Zaqueo corre a preparar todo.
Al terminar la comida, Zaqueo dice a Jesús: «Mira, Señor, la mitad de mis bienes se los daré a los pobres y a quien haya defraudado, le restituyo cuatro veces más«.
Jesús le dice: «hoy ha entrado la salvación en esta casa, pues él también es hijo de Abrahán».
Seguro que ahí encontró Zaqueo la paz consigo mismo.
Como hemos indicado al comenzar este artículo, Jesús, una vez resucitado, se aparece a sus discípulos.
Así lo recoge el evangelio de San Juan(20,19):
«Al anochecer de aquel día, el primero de la semana, estaban los discípulos en una casa, con las puertas cerradas por miedo a los judíos.

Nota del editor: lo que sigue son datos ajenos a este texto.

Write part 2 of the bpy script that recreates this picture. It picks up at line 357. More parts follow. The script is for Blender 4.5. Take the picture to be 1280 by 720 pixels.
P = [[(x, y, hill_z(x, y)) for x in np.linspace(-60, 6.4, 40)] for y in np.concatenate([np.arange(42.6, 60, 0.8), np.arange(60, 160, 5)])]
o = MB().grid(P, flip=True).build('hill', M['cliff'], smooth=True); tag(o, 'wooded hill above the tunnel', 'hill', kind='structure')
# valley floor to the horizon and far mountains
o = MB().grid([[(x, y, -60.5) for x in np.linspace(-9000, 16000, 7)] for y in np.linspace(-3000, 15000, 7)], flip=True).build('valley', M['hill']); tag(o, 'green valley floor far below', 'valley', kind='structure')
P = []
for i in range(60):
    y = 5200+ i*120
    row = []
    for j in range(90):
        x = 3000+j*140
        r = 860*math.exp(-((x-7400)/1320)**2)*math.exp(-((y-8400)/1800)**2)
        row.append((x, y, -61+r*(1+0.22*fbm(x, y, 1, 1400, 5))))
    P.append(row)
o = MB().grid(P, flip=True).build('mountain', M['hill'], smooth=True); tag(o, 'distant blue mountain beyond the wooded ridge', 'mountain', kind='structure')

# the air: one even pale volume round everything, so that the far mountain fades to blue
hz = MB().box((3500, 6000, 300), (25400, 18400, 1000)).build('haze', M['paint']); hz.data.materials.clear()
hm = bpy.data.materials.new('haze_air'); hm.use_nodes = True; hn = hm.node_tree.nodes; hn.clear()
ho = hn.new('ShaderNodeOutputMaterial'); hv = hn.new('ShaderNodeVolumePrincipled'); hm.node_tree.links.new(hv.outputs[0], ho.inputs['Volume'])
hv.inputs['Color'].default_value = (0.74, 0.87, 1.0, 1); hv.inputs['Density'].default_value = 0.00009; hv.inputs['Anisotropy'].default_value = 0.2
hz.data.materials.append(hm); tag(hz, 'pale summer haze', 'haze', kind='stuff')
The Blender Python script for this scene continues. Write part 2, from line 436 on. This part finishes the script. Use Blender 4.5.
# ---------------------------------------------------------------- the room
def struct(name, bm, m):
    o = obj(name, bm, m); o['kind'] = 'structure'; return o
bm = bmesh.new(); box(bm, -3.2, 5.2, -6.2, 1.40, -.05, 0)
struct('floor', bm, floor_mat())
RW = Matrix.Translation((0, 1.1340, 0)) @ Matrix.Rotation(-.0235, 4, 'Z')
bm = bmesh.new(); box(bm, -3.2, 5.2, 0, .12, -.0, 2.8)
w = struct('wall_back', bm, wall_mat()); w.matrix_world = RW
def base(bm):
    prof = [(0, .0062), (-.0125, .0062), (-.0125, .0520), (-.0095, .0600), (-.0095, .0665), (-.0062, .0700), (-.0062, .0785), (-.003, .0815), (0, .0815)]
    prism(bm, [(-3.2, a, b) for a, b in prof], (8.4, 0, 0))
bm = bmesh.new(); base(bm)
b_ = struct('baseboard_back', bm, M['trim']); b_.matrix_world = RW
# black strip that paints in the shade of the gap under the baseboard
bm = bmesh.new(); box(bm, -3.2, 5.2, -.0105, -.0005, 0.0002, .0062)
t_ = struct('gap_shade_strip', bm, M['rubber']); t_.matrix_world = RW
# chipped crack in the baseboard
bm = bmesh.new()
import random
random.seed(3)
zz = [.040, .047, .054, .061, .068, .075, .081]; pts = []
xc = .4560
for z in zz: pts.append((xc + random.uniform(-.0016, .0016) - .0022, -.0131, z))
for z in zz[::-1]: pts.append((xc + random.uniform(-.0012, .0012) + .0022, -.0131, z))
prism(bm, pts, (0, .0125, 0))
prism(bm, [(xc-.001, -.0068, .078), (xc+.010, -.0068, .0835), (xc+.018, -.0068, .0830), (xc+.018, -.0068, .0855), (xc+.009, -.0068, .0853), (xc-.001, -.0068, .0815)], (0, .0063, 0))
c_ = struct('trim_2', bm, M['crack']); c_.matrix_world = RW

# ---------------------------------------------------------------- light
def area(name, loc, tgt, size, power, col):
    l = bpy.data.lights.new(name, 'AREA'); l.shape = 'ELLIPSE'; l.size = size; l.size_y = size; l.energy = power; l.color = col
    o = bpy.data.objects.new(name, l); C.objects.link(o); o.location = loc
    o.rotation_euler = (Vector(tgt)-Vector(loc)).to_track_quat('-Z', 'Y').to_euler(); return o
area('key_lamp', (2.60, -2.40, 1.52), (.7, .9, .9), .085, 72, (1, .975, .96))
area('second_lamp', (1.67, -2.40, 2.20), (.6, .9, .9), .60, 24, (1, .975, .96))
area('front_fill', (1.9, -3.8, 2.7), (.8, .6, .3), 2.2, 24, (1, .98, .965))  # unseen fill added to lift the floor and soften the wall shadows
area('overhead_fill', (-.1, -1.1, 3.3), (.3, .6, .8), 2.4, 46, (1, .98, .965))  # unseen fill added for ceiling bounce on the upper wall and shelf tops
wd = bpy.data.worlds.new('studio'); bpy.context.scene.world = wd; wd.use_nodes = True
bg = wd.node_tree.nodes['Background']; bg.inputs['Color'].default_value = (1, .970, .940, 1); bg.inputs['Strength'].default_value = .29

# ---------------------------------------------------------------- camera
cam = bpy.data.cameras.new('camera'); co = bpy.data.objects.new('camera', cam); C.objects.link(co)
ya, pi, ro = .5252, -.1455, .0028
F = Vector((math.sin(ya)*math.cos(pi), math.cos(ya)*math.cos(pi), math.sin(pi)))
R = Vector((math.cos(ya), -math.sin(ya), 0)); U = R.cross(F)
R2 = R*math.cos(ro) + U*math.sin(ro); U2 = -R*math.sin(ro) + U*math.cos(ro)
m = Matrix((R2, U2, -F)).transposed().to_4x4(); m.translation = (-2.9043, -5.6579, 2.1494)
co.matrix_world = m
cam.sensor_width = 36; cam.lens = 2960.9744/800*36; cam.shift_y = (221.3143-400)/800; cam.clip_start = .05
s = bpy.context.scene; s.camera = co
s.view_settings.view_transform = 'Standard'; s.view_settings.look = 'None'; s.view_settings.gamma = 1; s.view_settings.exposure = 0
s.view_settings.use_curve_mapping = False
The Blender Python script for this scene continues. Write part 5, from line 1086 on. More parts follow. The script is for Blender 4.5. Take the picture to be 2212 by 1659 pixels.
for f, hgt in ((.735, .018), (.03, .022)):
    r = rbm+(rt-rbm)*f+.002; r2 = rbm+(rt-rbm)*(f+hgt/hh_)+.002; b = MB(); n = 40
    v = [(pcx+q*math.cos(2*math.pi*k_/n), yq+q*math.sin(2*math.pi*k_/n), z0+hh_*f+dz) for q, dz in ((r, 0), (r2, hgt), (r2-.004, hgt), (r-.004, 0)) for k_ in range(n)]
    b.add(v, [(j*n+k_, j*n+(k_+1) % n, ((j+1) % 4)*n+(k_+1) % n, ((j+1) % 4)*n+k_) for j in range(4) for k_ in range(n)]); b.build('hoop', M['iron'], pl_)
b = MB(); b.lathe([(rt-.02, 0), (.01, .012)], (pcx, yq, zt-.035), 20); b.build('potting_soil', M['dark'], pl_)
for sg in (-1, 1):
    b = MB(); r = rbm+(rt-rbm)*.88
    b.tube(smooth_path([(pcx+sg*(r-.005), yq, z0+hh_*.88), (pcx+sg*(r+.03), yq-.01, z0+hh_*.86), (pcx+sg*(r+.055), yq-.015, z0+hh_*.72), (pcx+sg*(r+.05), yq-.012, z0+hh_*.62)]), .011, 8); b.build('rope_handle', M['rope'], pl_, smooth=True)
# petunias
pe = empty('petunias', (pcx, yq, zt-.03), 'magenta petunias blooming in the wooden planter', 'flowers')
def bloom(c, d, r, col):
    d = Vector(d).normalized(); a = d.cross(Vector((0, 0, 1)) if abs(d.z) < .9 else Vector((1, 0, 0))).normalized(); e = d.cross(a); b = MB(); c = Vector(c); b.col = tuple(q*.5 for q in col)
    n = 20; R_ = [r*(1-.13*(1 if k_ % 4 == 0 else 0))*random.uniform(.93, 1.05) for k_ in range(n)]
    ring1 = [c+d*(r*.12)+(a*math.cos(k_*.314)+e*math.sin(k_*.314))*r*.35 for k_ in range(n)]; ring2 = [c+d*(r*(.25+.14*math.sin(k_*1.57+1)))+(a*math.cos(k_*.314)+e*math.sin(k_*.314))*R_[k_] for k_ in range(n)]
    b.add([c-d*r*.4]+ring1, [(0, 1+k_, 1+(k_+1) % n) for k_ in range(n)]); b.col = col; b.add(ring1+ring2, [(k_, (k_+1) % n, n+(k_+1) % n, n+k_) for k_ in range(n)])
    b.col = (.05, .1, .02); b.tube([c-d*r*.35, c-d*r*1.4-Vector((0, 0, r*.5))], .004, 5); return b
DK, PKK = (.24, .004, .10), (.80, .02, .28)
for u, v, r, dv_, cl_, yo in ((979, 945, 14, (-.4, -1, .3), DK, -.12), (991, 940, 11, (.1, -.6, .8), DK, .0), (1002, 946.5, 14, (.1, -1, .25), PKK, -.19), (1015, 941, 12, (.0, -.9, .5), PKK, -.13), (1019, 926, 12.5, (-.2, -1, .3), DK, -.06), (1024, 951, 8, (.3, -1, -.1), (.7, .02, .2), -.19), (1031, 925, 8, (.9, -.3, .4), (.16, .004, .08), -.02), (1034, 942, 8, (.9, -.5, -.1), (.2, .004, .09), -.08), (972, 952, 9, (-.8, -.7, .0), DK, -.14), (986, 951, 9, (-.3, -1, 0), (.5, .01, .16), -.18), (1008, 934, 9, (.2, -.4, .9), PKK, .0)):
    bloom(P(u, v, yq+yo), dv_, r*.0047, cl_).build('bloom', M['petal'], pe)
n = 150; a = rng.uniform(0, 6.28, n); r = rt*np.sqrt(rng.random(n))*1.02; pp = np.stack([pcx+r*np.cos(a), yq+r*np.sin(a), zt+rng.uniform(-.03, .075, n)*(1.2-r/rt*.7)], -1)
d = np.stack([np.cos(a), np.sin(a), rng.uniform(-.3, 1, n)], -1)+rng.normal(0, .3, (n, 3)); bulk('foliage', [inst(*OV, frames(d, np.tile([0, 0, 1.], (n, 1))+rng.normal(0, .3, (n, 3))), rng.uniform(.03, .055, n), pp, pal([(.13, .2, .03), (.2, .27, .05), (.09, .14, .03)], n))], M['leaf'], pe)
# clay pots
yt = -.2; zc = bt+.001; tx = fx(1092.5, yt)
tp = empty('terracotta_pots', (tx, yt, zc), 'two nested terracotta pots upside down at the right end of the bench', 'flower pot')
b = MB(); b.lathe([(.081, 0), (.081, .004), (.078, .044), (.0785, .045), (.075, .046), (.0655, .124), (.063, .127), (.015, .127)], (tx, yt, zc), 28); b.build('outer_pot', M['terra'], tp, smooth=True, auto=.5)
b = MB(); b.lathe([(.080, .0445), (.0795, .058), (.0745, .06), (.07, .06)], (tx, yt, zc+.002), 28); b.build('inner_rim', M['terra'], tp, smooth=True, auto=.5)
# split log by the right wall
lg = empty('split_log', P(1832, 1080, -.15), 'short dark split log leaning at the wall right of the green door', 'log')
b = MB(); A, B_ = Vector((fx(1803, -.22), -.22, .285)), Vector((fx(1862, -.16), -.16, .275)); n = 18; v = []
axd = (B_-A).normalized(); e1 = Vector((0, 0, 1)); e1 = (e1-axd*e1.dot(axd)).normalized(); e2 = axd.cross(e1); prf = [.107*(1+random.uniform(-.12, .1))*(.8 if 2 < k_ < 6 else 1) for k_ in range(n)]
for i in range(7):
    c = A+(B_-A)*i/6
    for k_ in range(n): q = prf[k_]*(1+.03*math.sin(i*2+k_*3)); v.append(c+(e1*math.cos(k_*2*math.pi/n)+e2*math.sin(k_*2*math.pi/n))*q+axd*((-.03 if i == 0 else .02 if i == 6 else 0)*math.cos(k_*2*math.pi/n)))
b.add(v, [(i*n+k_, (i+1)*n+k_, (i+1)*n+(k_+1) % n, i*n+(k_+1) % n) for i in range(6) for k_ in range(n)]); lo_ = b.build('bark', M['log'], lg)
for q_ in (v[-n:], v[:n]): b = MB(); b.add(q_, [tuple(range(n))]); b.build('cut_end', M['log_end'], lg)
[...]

Y en esto entró Jesús se puso en medio y les dijo: «Paz a vosotros»…Jesús repitió: «Paz a vosotros»…
En el Padrenuestro rezamos: «Perdónanos nuestras ofensas como también nosotros perdonamos a los que nos ofenden«.
Desde mi experiencia puedo decir que sólo he encontrado la autentica paz, perdonando. Una paz que me ha devuelto la sonrisa que brilla en los ojos. Al perdonar, he encontrado el perdón del Padre y con ese perdón, la paz interior, al acudir al sacerdote en la confesión.
El perdón tienen que incluir una segunda condición: olvidar. No sirve perdonar y seguir teniendo en cuenta la ofensa. ¡Pobres de nosotros si el Padre nos aplicara esa regla, no íbamos a poder levantar la cabeza!
Cuando tenemos el corazón lleno de malestar contra una persona, la paz que quiere regalarnos el Espíritu Santo resbala sin poder entrar en nosotros. Lo que sucedería si vaciáramos una botella de aceite en un vaso lleno de agua.
Para poder recibir la paz hay que vaciarse del rencor.
En la Residencia, en que me encuentro, todo el personal nos regala la paz, junto con sus cuidados y cariño. Nos sentimos tratados como si fuéramos sus padres o abuelos. No se puede pedir más.
La paz es un bien tan importante que bien vale la pena cualquier sacrificio para encontrarla ; y, en realidad, cuesta muy poco normalmente; basta con estar atentos y aprovechar las ocasiones que se nos presenten: sonreír, escuchar, participar, ceder sin pensar que me corresponde…, mil pequeñas cosas que, una vez cedidas, nos damos cuenta que hemos hecho un buen negocio: hemos encontrado la paz.